AVAILABLE DATA:
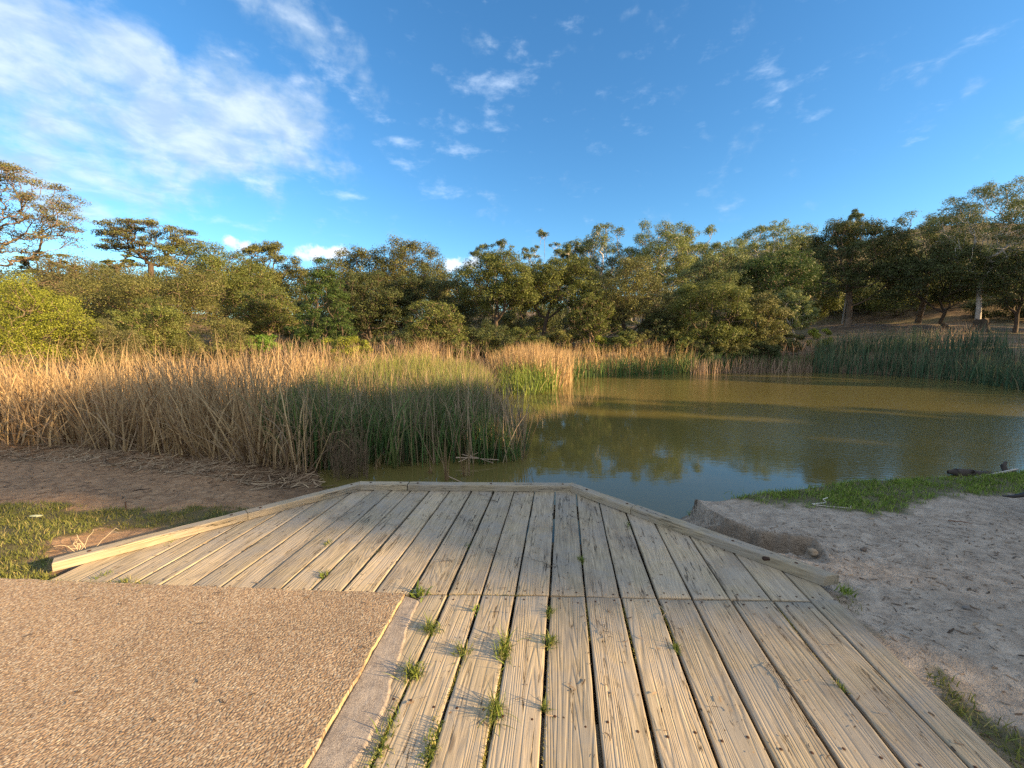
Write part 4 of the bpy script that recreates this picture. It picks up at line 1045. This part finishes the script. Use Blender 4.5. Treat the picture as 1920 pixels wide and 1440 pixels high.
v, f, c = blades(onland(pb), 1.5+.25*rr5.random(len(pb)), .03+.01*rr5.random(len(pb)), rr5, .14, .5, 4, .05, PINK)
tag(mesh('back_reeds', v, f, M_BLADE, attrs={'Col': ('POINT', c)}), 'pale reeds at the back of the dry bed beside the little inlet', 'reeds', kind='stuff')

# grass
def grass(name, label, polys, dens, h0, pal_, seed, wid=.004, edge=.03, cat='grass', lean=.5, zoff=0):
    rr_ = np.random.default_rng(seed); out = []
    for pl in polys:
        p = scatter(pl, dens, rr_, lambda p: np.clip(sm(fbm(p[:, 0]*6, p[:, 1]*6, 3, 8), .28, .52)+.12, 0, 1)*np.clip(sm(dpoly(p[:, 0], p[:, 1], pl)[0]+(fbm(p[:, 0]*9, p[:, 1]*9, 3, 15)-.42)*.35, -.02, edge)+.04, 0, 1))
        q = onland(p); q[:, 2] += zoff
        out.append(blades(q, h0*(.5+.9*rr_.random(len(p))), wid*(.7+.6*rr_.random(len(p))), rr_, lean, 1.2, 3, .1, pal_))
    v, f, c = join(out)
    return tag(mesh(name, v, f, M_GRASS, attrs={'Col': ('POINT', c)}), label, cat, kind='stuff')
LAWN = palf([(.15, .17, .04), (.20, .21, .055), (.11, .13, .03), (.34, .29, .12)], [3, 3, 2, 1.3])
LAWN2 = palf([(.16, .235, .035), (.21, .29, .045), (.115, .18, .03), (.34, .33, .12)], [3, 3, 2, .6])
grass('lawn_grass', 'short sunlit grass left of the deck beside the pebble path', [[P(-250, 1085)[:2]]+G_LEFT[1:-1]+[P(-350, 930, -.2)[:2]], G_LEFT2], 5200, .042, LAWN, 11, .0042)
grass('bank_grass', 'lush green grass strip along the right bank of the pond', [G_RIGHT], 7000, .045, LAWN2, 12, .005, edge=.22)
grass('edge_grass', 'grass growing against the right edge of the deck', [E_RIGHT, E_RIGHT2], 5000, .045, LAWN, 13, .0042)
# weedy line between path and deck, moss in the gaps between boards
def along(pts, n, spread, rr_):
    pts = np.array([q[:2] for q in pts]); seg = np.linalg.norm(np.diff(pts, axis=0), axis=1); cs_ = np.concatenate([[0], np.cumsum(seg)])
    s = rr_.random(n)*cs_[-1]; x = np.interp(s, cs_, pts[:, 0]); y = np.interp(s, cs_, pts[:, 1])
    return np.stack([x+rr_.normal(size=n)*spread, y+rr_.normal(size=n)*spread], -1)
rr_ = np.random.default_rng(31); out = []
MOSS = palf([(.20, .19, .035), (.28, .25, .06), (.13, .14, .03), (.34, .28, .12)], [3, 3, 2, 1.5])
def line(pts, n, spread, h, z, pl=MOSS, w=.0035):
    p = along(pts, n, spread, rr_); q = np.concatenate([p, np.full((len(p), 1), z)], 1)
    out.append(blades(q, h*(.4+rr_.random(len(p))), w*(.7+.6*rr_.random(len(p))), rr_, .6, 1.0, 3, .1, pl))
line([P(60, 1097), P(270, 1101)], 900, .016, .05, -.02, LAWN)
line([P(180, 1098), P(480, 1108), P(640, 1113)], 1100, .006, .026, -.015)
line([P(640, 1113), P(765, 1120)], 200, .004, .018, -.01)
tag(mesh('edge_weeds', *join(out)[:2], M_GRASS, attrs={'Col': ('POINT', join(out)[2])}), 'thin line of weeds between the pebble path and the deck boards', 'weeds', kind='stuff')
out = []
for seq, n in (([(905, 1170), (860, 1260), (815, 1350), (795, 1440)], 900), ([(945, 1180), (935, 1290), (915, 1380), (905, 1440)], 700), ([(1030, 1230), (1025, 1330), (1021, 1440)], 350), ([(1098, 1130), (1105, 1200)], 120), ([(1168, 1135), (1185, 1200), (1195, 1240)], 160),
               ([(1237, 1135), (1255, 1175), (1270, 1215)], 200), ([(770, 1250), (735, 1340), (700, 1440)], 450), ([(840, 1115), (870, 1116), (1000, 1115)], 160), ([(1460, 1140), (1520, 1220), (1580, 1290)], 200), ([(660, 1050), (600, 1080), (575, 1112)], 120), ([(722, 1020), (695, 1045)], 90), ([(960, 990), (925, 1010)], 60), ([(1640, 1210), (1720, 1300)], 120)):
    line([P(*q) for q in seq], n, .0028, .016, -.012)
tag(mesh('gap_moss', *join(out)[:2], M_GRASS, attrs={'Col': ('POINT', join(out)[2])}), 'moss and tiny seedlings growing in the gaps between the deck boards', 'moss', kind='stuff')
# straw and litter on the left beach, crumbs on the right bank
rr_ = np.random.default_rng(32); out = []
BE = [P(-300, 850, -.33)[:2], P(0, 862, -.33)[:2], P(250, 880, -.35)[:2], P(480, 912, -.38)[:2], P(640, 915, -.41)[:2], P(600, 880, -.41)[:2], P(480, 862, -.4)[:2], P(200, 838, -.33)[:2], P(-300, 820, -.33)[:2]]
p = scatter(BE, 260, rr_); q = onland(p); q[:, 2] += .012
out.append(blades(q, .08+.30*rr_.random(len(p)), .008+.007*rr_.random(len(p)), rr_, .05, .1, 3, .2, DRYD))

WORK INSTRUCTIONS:
All the lines above are to be reproduced exactly, except the pictures.

COMPLETE RESPONSE:
Write part 4 of the bpy script that recreates this picture. It picks up at line 1045. This part finishes the script. Use Blender 4.5. Treat the picture as 1920 pixels wide and 1440 pixels high.
v, f, c = blades(onland(pb), 1.5+.25*rr5.random(len(pb)), .03+.01*rr5.random(len(pb)), rr5, .14, .5, 4, .05, PINK)
tag(mesh('back_reeds', v, f, M_BLADE, attrs={'Col': ('POINT', c)}), 'pale reeds at the back of the dry bed beside the little inlet', 'reeds', kind='stuff')

# grass
def grass(name, label, polys, dens, h0, pal_, seed, wid=.004, edge=.03, cat='grass', lean=.5, zoff=0):
    rr_ = np.random.default_rng(seed); out = []
    for pl in polys:
        p = scatter(pl, dens, rr_, lambda p: np.clip(sm(fbm(p[:, 0]*6, p[:, 1]*6, 3, 8), .28, .52)+.12, 0, 1)*np.clip(sm(dpoly(p[:, 0], p[:, 1], pl)[0]+(fbm(p[:, 0]*9, p[:, 1]*9, 3, 15)-.42)*.35, -.02, edge)+.04, 0, 1))
        q = onland(p); q[:, 2] += zoff
        out.append(blades(q, h0*(.5+.9*rr_.random(len(p))), wid*(.7+.6*rr_.random(len(p))), rr_, lean, 1.2, 3, .1, pal_))
    v, f, c = join(out)
    return tag(mesh(name, v, f, M_GRASS, attrs={'Col': ('POINT', c)}), label, cat, kind='stuff')
LAWN = palf([(.15, .17, .04), (.20, .21, .055), (.11, .13, .03), (.34, .29, .12)], [3, 3, 2, 1.3])
LAWN2 = palf([(.16, .235, .035), (.21, .29, .045), (.115, .18, .03), (.34, .33, .12)], [3, 3, 2, .6])
grass('lawn_grass', 'short sunlit grass left of the deck beside the pebble path', [[P(-250, 1085)[:2]]+G_LEFT[1:-1]+[P(-350, 930, -.2)[:2]], G_LEFT2], 5200, .042, LAWN, 11, .0042)
grass('bank_grass', 'lush green grass strip along the right bank of the pond', [G_RIGHT], 7000, .045, LAWN2, 12, .005, edge=.22)
grass('edge_grass', 'grass growing against the right edge of the deck', [E_RIGHT, E_RIGHT2], 5000, .045, LAWN, 13, .0042)
# weedy line between path and deck, moss in the gaps between boards
def along(pts, n, spread, rr_):
    pts = np.array([q[:2] for q in pts]); seg = np.linalg.norm(np.diff(pts, axis=0), axis=1); cs_ = np.concatenate([[0], np.cumsum(seg)])
    s = rr_.random(n)*cs_[-1]; x = np.interp(s, cs_, pts[:, 0]); y = np.interp(s, cs_, pts[:, 1])
    return np.stack([x+rr_.normal(size=n)*spread, y+rr_.normal(size=n)*spread], -1)
rr_ = np.random.default_rng(31); out = []
MOSS = palf([(.20, .19, .035), (.28, .25, .06), (.13, .14, .03), (.34, .28, .12)], [3, 3, 2, 1.5])
def line(pts, n, spread, h, z, pl=MOSS, w=.0035):
    p = along(pts, n, spread, rr_); q = np.concatenate([p, np.full((len(p), 1), z)], 1)
    out.append(blades(q, h*(.4+rr_.random(len(p))), w*(.7+.6*rr_.random(len(p))), rr_, .6, 1.0, 3, .1, pl))
line([P(60, 1097), P(270, 1101)], 900, .016, .05, -.02, LAWN)
line([P(180, 1098), P(480, 1108), P(640, 1113)], 1100, .006, .026, -.015)
line([P(640, 1113), P(765, 1120)], 200, .004, .018, -.01)
tag(mesh('edge_weeds', *join(out)[:2], M_GRASS, attrs={'Col': ('POINT', join(out)[2])}), 'thin line of weeds between the pebble path and the deck boards', 'weeds', kind='stuff')
out = []
for seq, n in (([(905, 1170), (860, 1260), (815, 1350), (795, 1440)], 900), ([(945, 1180), (935, 1290), (915, 1380), (905, 1440)], 700), ([(1030, 1230), (1025, 1330), (1021, 1440)], 350), ([(1098, 1130), (1105, 1200)], 120), ([(1168, 1135), (1185, 1200), (1195, 1240)], 160),
               ([(1237, 1135), (1255, 1175), (1270, 1215)], 200), ([(770, 1250), (735, 1340), (700, 1440)], 450), ([(840, 1115), (870, 1116), (1000, 1115)], 160), ([(1460, 1140), (1520, 1220), (1580, 1290)], 200), ([(660, 1050), (600, 1080), (575, 1112)], 120), ([(722, 1020), (695, 1045)], 90), ([(960, 990), (925, 1010)], 60), ([(1640, 1210), (1720, 1300)], 120)):
    line([P(*q) for q in seq], n, .0028, .016, -.012)
tag(mesh('gap_moss', *join(out)[:2], M_GRASS, attrs={'Col': ('POINT', join(out)[2])}), 'moss and tiny seedlings growing in the gaps between the deck boards', 'moss', kind='stuff')
# straw and litter on the left beach, crumbs on the right bank
rr_ = np.random.default_rng(32); out = []
BE = [P(-300, 850, -.33)[:2], P(0, 862, -.33)[:2], P(250, 880, -.35)[:2], P(480, 912, -.38)[:2], P(640, 915, -.41)[:2], P(600, 880, -.41)[:2], P(480, 862, -.4)[:2], P(200, 838, -.33)[:2], P(-300, 820, -.33)[:2]]
p = scatter(BE, 260, rr_); q = onland(p); q[:, 2] += .012
out.append(blades(q, .08+.30*rr_.random(len(p)), .008+.007*rr_.random(len(p)), rr_, .05, .1, 3, .2, DRYD))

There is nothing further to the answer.